Alain Ollivier, diretor de "Toute Nudité Sera Châtiée" ("Toda Nudez Será Castigada"), é quase um "tarado" por Nelson Rodrigues. Está na sua terceira montagem. Já fez "Valsa nº 6" e "Anjo Negro" e compara o brasileiro aos grandes autores da segunda metade do século: Ionesco e Samuel Beckett.
Sua "Toda Nudez" tem o grande mérito de apresentar uma leitura de Nelson Rodrigues que foi enfraquecida no Brasil, em parte pela personalidade do autor, em parte pela "leitura à TV Pirata" que se tornou corrente nos últimos anos.
Também ajudou a suprir a falta de "teatro-teatro" brasileiro num festival que, pretendendo mostrar a produção sul-americana, trouxe sete companhias argentinas contra apenas três brasileiras, todas ligadas a uma tradição popular, e só uma chilena.
"Toda Nudez" começa com o suicídio de Geni, uma ex-prostituta, casada com Herculano.
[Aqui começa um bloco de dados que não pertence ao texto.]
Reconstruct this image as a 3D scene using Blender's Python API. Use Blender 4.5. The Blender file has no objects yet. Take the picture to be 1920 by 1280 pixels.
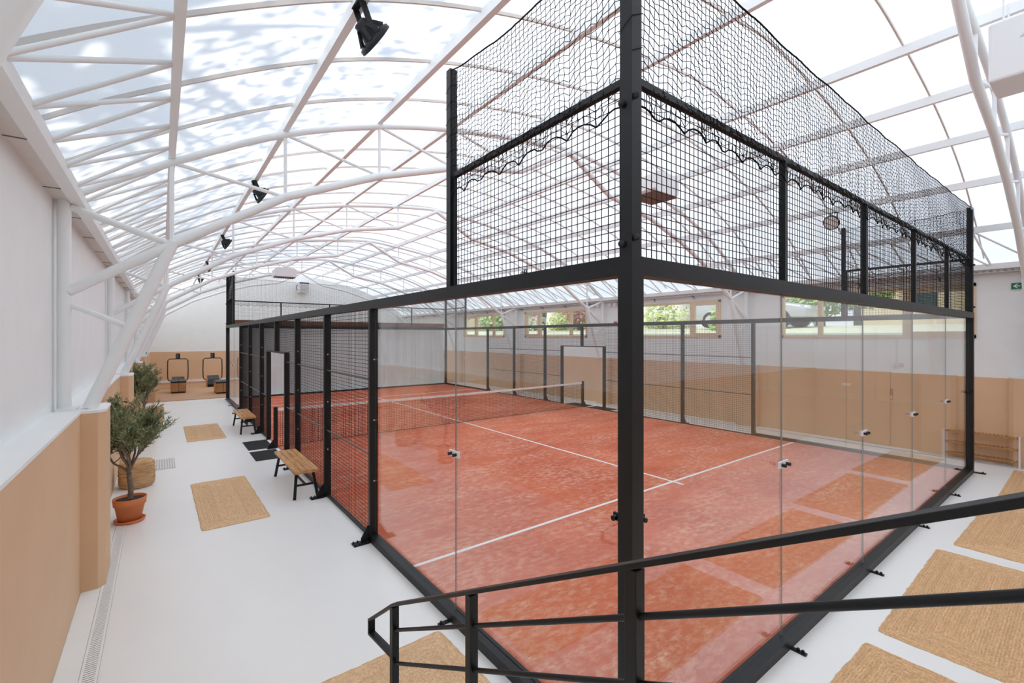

Geni deixa uma fita gravada, em que conta ao marido sua relação com Serginho, filho do primeiro casamento de Herculano.

Seriedade
Ollivier dá ao triângulo amoroso uma leitura tensa, pouco irônica, contemporânea (os personagens usam telefones celulares), dissociada do sotaque carioca que "colou" em Nelson Rodrigues no Brasil.
Os atores estão bem, mas poderiam melhorar, ganhando entrosamento, se a peça fosse ficar mais tempo em cartaz -o que não vai acontecer: além do curto período na periferia de Paris, no Studio-Théâtre de Vitry, apenas a apresentação de Avignon está prevista.
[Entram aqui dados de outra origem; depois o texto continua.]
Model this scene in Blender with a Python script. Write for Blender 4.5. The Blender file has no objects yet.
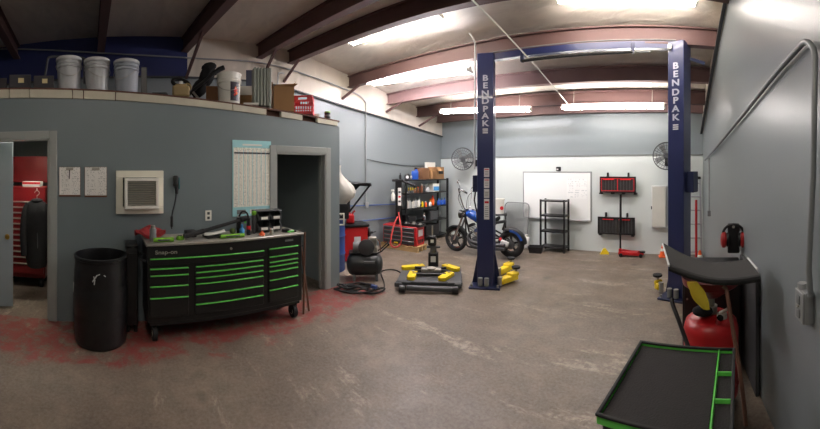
import bpy, bmesh, math, random
from mathutils import Vector, Matrix
random.seed(7)
S = bpy.context.scene
COL = S.collection
PI = math.pi
F, X0, YH, H = 337.0, 690.0, 170.0, 1.65      # panorama: pixels per radian, column looking along +Y, horizon row, eye height

# ---------------------------------------------------------------- measuring helpers (survey of the place)
def az(x): return (x - X0) / F
def at(x, r): a = az(x); return Vector((r*math.sin(a), r*math.cos(a), 0))
def fl(x, y, z=0.0):
    r = F*(H-z)/(y-YH); v = at(x, r); v.z = z; return v
def hz(y, r): return H + (YH-y)/F*r
def on_line(x, A, d):
    a = az(x); s, c = math.sin(a), math.cos(a)
    # A + t d  is parallel to (s,c)
    return -(A[0]*c - A[1]*s)/(d[0]*c - d[1]*s)

# ---------------------------------------------------------------- materials
def lin(c):
    out = []
    for v in c:
        v = v/255.0
        out.append(v/12.92 if v <= .04045 else ((v+.055)/1.055)**2.4)
    return (*out, 1.0)
MATS = {}
def mat(name, rgb, rough=.6, metal=0.0, var=.08, scale=6.0, bump=0.0, bscale=60.0, coat=0.0, spec=.5):
    if name in MATS: return MATS[name]
    m = bpy.data.materials.new(name); m.use_nodes = True
    nt = m.node_tree; b = nt.nodes['Principled BSDF']
    b.inputs['Roughness'].default_value = rough; b.inputs['Metallic'].default_value = metal
    b.inputs['Specular IOR Level'].default_value = spec
    b.inputs['Coat Weight'].default_value = coat
    tc = nt.nodes.new('ShaderNodeTexCoord')
    n = nt.nodes.new('ShaderNodeTexNoise'); n.inputs['Scale'].default_value = scale; n.inputs['Detail'].default_value = 5
    nt.links.new(tc.outputs['Object'], n.inputs['Vector'])
    mx = nt.nodes.new('ShaderNodeMix'); mx.data_type = 'RGBA'
    c = lin(rgb)
    mx.inputs['A'].default_value = tuple(min(1, v*(1-var)) for v in c[:3])+(1,)
    mx.inputs['B'].default_value = tuple(min(1, v*(1+var)) for v in c[:3])+(1,)
    nt.links.new(n.outputs['Fac'], mx.inputs['Factor'])
    nt.links.new(mx.outputs['Result'], b.inputs['Base Color'])
    if bump > 0:
        n2 = nt.nodes.new('ShaderNodeTexNoise'); n2.inputs['Scale'].default_value = bscale; n2.inputs['Detail'].default_value = 4
        nt.links.new(tc.outputs['Object'], n2.inputs['Vector'])
        bp = nt.nodes.new('ShaderNodeBump'); bp.inputs['Strength'].default_value = bump; bp.inputs['Distance'].default_value = .01
        nt.links.new(n2.outputs['Fac'], bp.inputs['Height']); nt.links.new(bp.outputs['Normal'], b.inputs['Normal'])
    MATS[name] = m; return m
def emis(name, rgb, strength):
    m = bpy.data.materials.new(name); m.use_nodes = True
    b = m.node_tree.nodes['Principled BSDF']
    b.inputs['Base Color'].default_value = lin(rgb)
    b.inputs['Emission Color'].default_value = lin(rgb); b.inputs['Emission Strength'].default_value = strength
    MATS[name] = m; return m
def nd(nt, typ, **kw):
    n = nt.nodes.new(typ)
    for k, v in kw.items():
        if hasattr(n, k): setattr(n, k, v)
        else: n.inputs[k].default_value = v
    return n
def ramp(nt, src, stops):
    r = nt.nodes.new('ShaderNodeValToRGB'); e = r.color_ramp.elements
    while len(e) < len(stops): e.new(.5)
    for i, (p, c) in enumerate(stops):
        e[i].position = p; e[i].color = c if len(c) == 4 else lin(c)
    nt.links.new(src, r.inputs['Fac']); return r.outputs['Color']
def mixc(nt, fac, a, b, blend='MIX'):
    m = nt.nodes.new('ShaderNodeMix'); m.data_type = 'RGBA'; m.blend_type = blend
    for s, v in (('Factor', fac), ('A', a), ('B', b)):
        if hasattr(v, 'is_linked'): nt.links.new(v, m.inputs[s])
        else: m.inputs[s].default_value = v
    return m.outputs['Result']
def math_(nt, op, a, b=0.0, c=None, clamp=False):
    m = nt.nodes.new('ShaderNodeMath'); m.operation = op; m.use_clamp = clamp
    for i, v in enumerate((a, b) if c is None else (a, b, c)):
        if hasattr(v, 'is_linked'): nt.links.new(v, m.inputs[i])
        else: m.inputs[i].default_value = v
    return m.outputs[0]

def floor_material():
    m = bpy.data.materials.new('stained concrete'); m.use_nodes = True
    nt = m.node_tree; b = nt.nodes['Principled BSDF']
    tc = nd(nt, 'ShaderNodeTexCoord'); P = tc.outputs['Object']
    def noise(scale, detail=6, rough=.6, dist=0.0):
        n = nd(nt, 'ShaderNodeTexNoise'); n.inputs['Scale'].default_value = scale
        n.inputs['Detail'].default_value = detail; n.inputs['Roughness'].default_value = rough; n.inputs['Distortion'].default_value = dist
        nt.links.new(P, n.inputs['Vector']); return n.outputs['Fac']
    base = ramp(nt, noise(.9, 8, .65), [(.3, (86, 72, 61)), (.5, (108, 94, 81)), (.72, (131, 117, 101))])
    spots = ramp(nt, noise(5.5, 8, .7), [(.40, (0, 0, 0, 1)), (.62, (1, 1, 1, 1))])
    base = mixc(nt, math_(nt, 'MULTIPLY', spots, .6), base, lin((84, 73, 64)))
    fine = ramp(nt, noise(38, 4, .7), [(.35, (0, 0, 0, 1)), (.7, (1, 1, 1, 1))])
    base = mixc(nt, math_(nt, 'MULTIPLY', fine, .4), base, lin((150, 142, 130)))
    # pale worn streaks in the near floor
    wv = nd(nt, 'ShaderNodeMapping'); nt.links.new(P, wv.inputs['Vector']); wv.inputs['Rotation'].default_value = (0, 0, .9); wv.inputs['Scale'].default_value = (.5, 2.2, 1)
    ns = nd(nt, 'ShaderNodeTexNoise'); ns.inputs['Scale'].default_value = 1.7; ns.inputs['Detail'].default_value = 9; ns.inputs['Roughness'].default_value = .72
    nt.links.new(wv.outputs['Vector'], ns.inputs['Vector'])
    pale = ramp(nt, ns.outputs['Fac'], [(.55, (0, 0, 0, 1)), (.63, (1, 1, 1, 1))])
    crumb = ramp(nt, noise(16, 8, .75), [(.42, (0, 0, 0, 1)), (.56, (1, 1, 1, 1))])
    base = mixc(nt, math_(nt, 'MULTIPLY', math_(nt, 'MULTIPLY', pale, crumb), .5), base, lin((182, 172, 152)))
    # dark oil spots
    vo = nd(nt, 'ShaderNodeTexVoronoi'); vo.inputs['Scale'].default_value = 1.6; nt.links.new(P, vo.inputs['Vector'])
    oil = ramp(nt, math_(nt, 'ADD', vo.outputs['Distance'], math_(nt, 'MULTIPLY', noise(9, 5), .25)), [(.16, (1, 1, 1, 1)), (.27, (0, 0, 0, 1))])
    base = mixc(nt, math_(nt, 'MULTIPLY', oil, .55), base, lin((62, 55, 50)))
    # remains of red floor paint in front of the partition (worn, own shape)
    sx = nd(nt, 'ShaderNodeSeparateXYZ'); nt.links.new(P, sx.inputs[0])
    # distance in front of the partition line
    d = math_(nt, 'ADD', math_(nt, 'MULTIPLY', math_(nt, 'ADD', sx.outputs['X'], 3.518), .984), math_(nt, 'MULTIPLY', math_(nt, 'ADD', sx.outputs['Y'], 1.08), .1785))
    dn = math_(nt, 'ADD', d, math_(nt, 'MULTIPLY', math_(nt, 'SUBTRACT', noise(1.9, 8, .62, .5), .5), 1.3))
    band = ramp(nt, dn, [(.66, (1, 1, 1, 1)), (.76, (0, 0, 0, 1))])
    inn = math_(nt, 'GREATER_THAN', d, -.03)
    tt = math_(nt, 'LESS_THAN', math_(nt, 'ADD', sx.outputs['Y'], noise(3, 5)), 3.3)
    wear = ramp(nt, noise(7, 9, .75), [(.42, (0, 0, 0, 1)), (.53, (1, 1, 1, 1))])
    red = math_(nt, 'MULTIPLY', math_(nt, 'MULTIPLY', band, wear), math_(nt, 'MULTIPLY', inn, tt))
    base = mixc(nt, math_(nt, 'MULTIPLY', red, .8), base, lin((132, 44, 42)))
    nt.links.new(base, b.inputs['Base Color'])
    rg = ramp(nt, noise(3, 6), [(.3, (.34,)*3+(1,)), (.7, (.6,)*3+(1,))])
    nt.links.new(rg, b.inputs['Roughness'])
    bp = nd(nt, 'ShaderNodeBump'); bp.inputs['Strength'].default_value = .18; bp.inputs['Distance'].default_value = .01
    nt.links.new(noise(60, 5), bp.inputs['Height']); nt.links.new(bp.outputs['Normal'], b.inputs['Normal'])
    return m

def insulation_material(name, rgb, sx=(1, 1, 1)):
    m = bpy.data.materials.new(name); m.use_nodes = True
    nt = m.node_tree; b = nt.nodes['Principled BSDF']; b.inputs['Roughness'].default_value = .42
    tc = nd(nt, 'ShaderNodeTexCoord')
    mp = nd(nt, 'ShaderNodeMapping'); mp.inputs['Scale'].default_value = sx; nt.links.new(tc.outputs['Object'], mp.inputs['Vector'])
    n = nd(nt, 'ShaderNodeTexNoise'); n.inputs['Scale'].default_value = 2.2; n.inputs['Detail'].default_value = 6; n.inputs['Distortion'].default_value = .8
    nt.links.new(mp.outputs['Vector'], n.inputs['Vector'])
    c = lin(rgb)
    col = ramp(nt, n.outputs['Fac'], [(.3, tuple(v*.86 for v in c[:3])+(1,)), (.6, c)])
    nt.links.new(col, b.inputs['Base Color'])
    bp = nd(nt, 'ShaderNodeBump'); bp.inputs['Strength'].default_value = .55; bp.inputs['Distance'].default_value = .06
    nt.links.new(n.outputs['Fac'], bp.inputs['Height']); nt.links.new(bp.outputs['Normal'], b.inputs['Normal'])
    return m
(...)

"Rodrigues é bem-humorado, mas não anedótico", disse ele, acompanhado de Ângela Leite Lopes, professora da Escola Nacional de Belas Artes, no Rio, que traduziu "Toda Nudez Será Castigada" e "Valsa nº 6" para o francês. Ollivier leva Nelson Rodrigues a sério, embora faça o público rir, em algumas cenas.
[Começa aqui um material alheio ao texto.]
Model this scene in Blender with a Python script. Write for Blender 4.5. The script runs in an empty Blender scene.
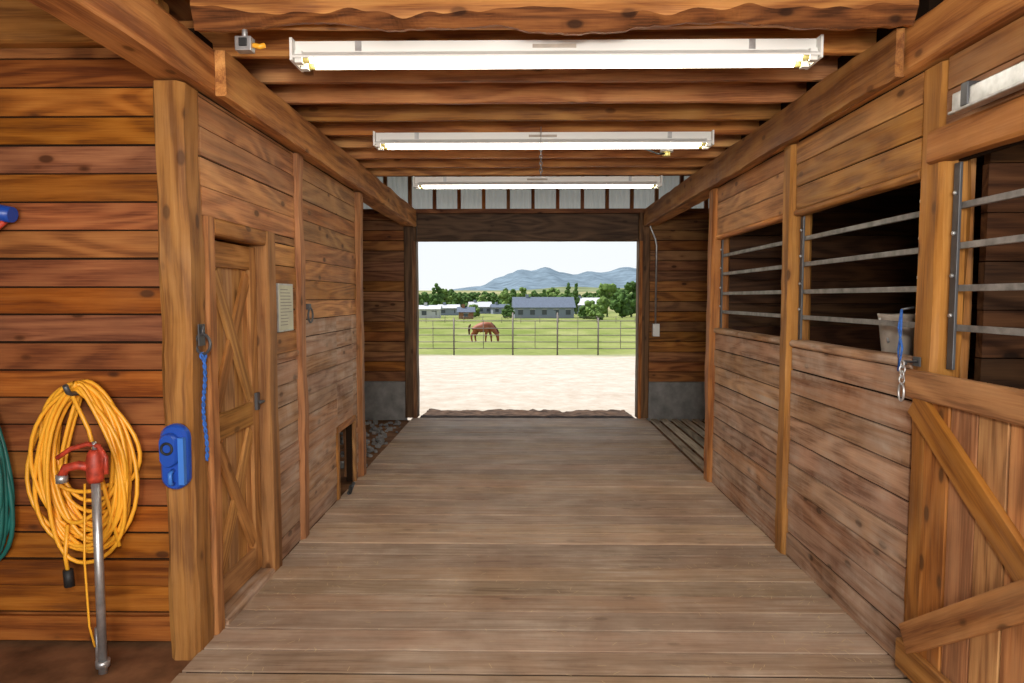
import bpy, bmesh, math, random
from mathutils import Vector, Matrix, noise
R = random.Random(7)
sc = bpy.context.scene
try:
    sc.view_settings.view_transform = 'Standard'
except Exception as e:
    print(e)

# ------------------------------------------------------------ materials
def nt(name):
    m = bpy.data.materials.new(name); m.use_nodes = True
    t = m.node_tree; b = t.nodes['Principled BSDF']
    return m, t, b
def N(t, typ, **k):
    n = t.nodes.new(typ)
    for a, v in k.items(): setattr(n, a, v)
    return n
def L(t, a, b): t.links.new(a, b)
def math_(t, op, a, b=None, clamp=False):
    n = N(t, 'ShaderNodeMath', operation=op); n.use_clamp = clamp
    for i, v in enumerate((a, b)):
        if v is None: continue
        if isinstance(v, (int, float)): n.inputs[i].default_value = v
        else: L(t, v, n.inputs[i])
    return n.outputs[0]
def mixc(t, fac, a, b, mode='MIX'):
    n = N(t, 'ShaderNodeMix', data_type='RGBA', blend_type=mode)
    for sock, v in ((n.inputs[0], fac), (n.inputs[6], a), (n.inputs[7], b)):
        if isinstance(v, (int, float)): sock.default_value = v
        elif isinstance(v, tuple): sock.default_value = (*v, 1)
        else: L(t, v, sock)
    return n.outputs[2]
def maprange(t, v, a, b, c=0, d=1):
    n = N(t, 'ShaderNodeMapRange'); L(t, v, n.inputs[0])
    for i, x in enumerate((a, b, c, d)): n.inputs[i+1].default_value = x
    return n.outputs[0]
def mapped(t, src, scale):
    n = N(t, 'ShaderNodeMapping'); L(t, src, n.inputs[0]); n.inputs['Scale'].default_value = scale
    return n.outputs[0]
def noise_(t, vec, scale=1, detail=4, dist=0.0, rough=.55):
    n = N(t, 'ShaderNodeTexNoise'); L(t, vec, n.inputs['Vector'])
    n.inputs['Scale'].default_value = scale; n.inputs['Detail'].default_value = detail
    n.inputs['Distortion'].default_value = dist; n.inputs['Roughness'].default_value = rough
    return n.outputs[0]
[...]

"Ao contrário do que pensa boa parte da intelligentsia francesa, o Brasil é muito mais europeu do que se imagina", diz ele.
E é essa visão séria que Ollivier tem de Nelson Rodrigues que o mantém próximo de Ângela, com quem já trabalhou nas outras montagens. "Não é porque somos brasileiros que entendemos melhor Nelson Rodrigues que os outros", acredita ela.
Entre os pontos sérios que Ollivier vê em Nelson Rodrigues, está a preocupação com o corpo, "um problema para a psicanálise moderna". Geni acredita que vai morrer como a mulher de Herculano, vítima de um câncer no seio, que nunca aparece de fato.
Ollivier diz que o governo brasileiro faz pouco esforço para que os grandes autores da literatura e do teatro brasileiros sejam reconhecidos no exterior.
"É uma responsabilidade do Estado brasileiro. Falei de Guimarães Rosa numa entrevista à televisão francesa e ninguém sabia quem era." Na mesma entrevista, Leite Lopes teve de responder à pergunta inevitável: "Nelson Rodrigues é o Brasil, isso é o Brasil?".